According to the cleric, while notable offenders are hardly punished, those with less crime are made to bear stiff penalties.
This development, Fadele said, had negatively affected justice delivery in the country.
He said,  “We can all see that justice has been corrupted, from the way judgments are handled on cash-and-carry basis. You find people who are highly corrupt in five-star hotels or prisons that are well furnished, during their jail term.
“Those that have stolen billions of naira, killed so many people, the multiplied effect of which can never be quantified, are let off the hook, granted national pardon, and will be then brought back again to rule us.”
The Deputy Director, JDPC, Mr.
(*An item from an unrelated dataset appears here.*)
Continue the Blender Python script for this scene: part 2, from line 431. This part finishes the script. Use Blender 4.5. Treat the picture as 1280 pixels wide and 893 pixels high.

Joe Nkamuke, said corruption had waxed stronger in the country that nobody could properly account for how large sums of money, especially the ones allocated to the oil sector, were being spent.
Meanwhile, a civil rights group, Egalitarian Mission Africa on Sunday challenged two former governors  of Bayelsa and Plateau states, Diprieye Alamieyeseigha and Joshua Dariye respectively to take a trip the United Kingdom to  prove whether they have been shielded from corruption trial or not.
The Founder/Executive Director of the organization, Mr. Kayode Ajulo, who threw the challenge in a statement condemning the presidential pardon for Alamieyeseigha, which he described as “too selective”, said he would bear all the expenses of the trip.